Komnas Perempuan Tolak Keras Soeharto Pahlawan: Langgar UU HAM
JAKARTA, PODIUMNEWS.com - Pemberian gelar Pahlawan Nasional kepada Presiden kedua RI Soeharto memicu penolakan keras dari Komisi Nasional anti Kekerasan terhadap Perempuan (Komnas Perempuan) di Hari Pahlawan.
Seperti dilansir dalam siaran pers laman resmi Komnas Perempuan pada Senin (10/11/2025), lembaga tersebut menegaskan posisi keberatan, menilai bahwa upaya tersebut tidak hanya mengabaikan fakta sejarah pelanggaran HAM berat Orde Baru, tetapi juga secara hukum melanggar kriteria Pahlawan Nasional yang telah ditetapkan.
Dianggap Melanggar Kriteria Hukum
Komnas Perempuan secara eksplisit mendasarkan penolakannya pada Undang-Undang Nomor 20 Tahun 2009 tentang Gelar, Tanda Jasa, dan Tanda Kehormatan. Aturan tersebut mensyaratkan calon Pahlawan Nasional harus "tidak pernah melakukan perbuatan tercela."
Wakil Ketua Komnas Perempuan, Dahlia Madanih, secara tegas menyatakan bahwa fakta sejarah yang didukung oleh dokumentasi resmi lembaga HAM nasional menempatkan Soeharto dalam posisi yang bertentangan dengan kriteria tersebut.
"Usulan pengangkatan Soeharto sebagai pahlawan nasional merupakan pengingkaran terhadap fakta sejarah yang telah didokumentasikan dalam berbagai laporan resmi lembaga HAM Nasional," ujar Dahlia Madanih dalam siaran pers tersebut. "Fakta sejarah menunjukkan bahwa masa kekuasaan Soeharto diduga kuat bertanggung jawab atas berbagai peristiwa pelanggaran HAM dan pembungkapan kebebasan berekspresi.

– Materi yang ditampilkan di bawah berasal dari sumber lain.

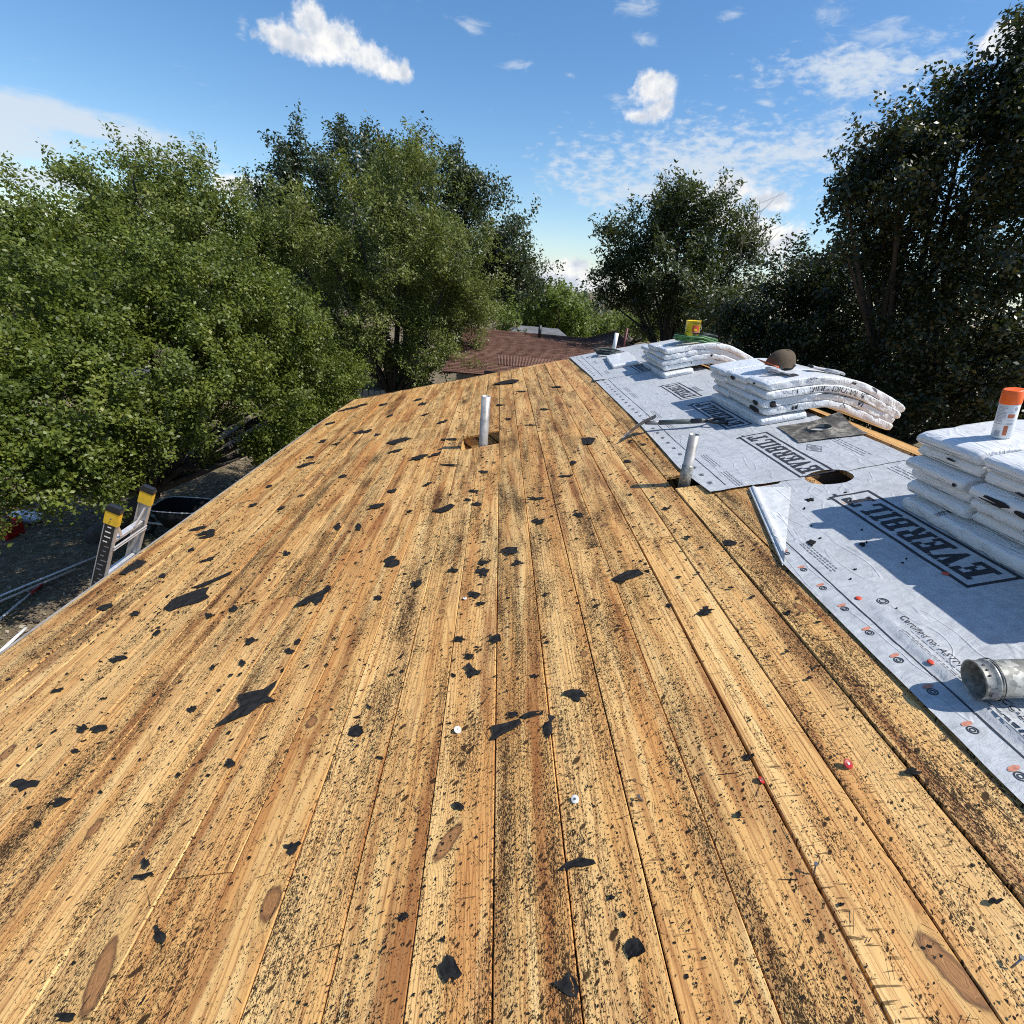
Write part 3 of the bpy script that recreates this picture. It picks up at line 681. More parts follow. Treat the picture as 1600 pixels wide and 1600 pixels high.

Melanggengkan Impunitas dan Reviktimisasi
Siaran pers tersebut juga menyoroti dampak langsung pemberian gelar, yaitu mengancam memori kolektif bangsa, melanggengkan impunitas, dan mengingkari perjuangan para korban dan penyintas.
Menurut Komnas Perempuan, dokumentasi resmi seperti laporan Tim Gabungan Pencari Fakta (TGPF) Mei 1998 yang mencatat setidaknya 85 kasus kekerasan seksual, dan lima laporan KPP HAM yang dibentuk Komnas HAM, menjadi bukti kuat bahwa kekerasan tersebut merupakan bagian dari kebijakan dan praktik kekuasaan yang sistematis selama Orde Baru.
Komnas Perempuan memperingatkan, pemberian gelar ini adalah bentuk reviktimisasi bagi para penyintas yang masih menanggung beban psikologis, sosial, dan politik hingga hari ini.
Seruan Mendesak Komnas Perempuan
Oleh karenanya, Komnas Perempuan menyerukan agar Negara menindaklanjuti rekomendasi lembaga resmi seperti Komnas HAM, Komnas Perempuan, LPSK, dan Lembaga HAM lainnya dalam menuntaskan kasus-kasus pelanggaran HAM berat, termasuk pemulihan korban perempuan.
Selain itu, lembaga pendidikan dan media massa didorong untuk menjaga integritas sejarah dengan menolak narasi pemutihan terhadap fakta sejarah pelanggaran HAM.
Terakhir, Komnas Perempuan juga menyeru masyarakat sipil, akademisi, dan generasi muda untuk memperkuat literasi sejarah, menolak lupa, dan terus memperjuangkan keadilan dan kesetaraan.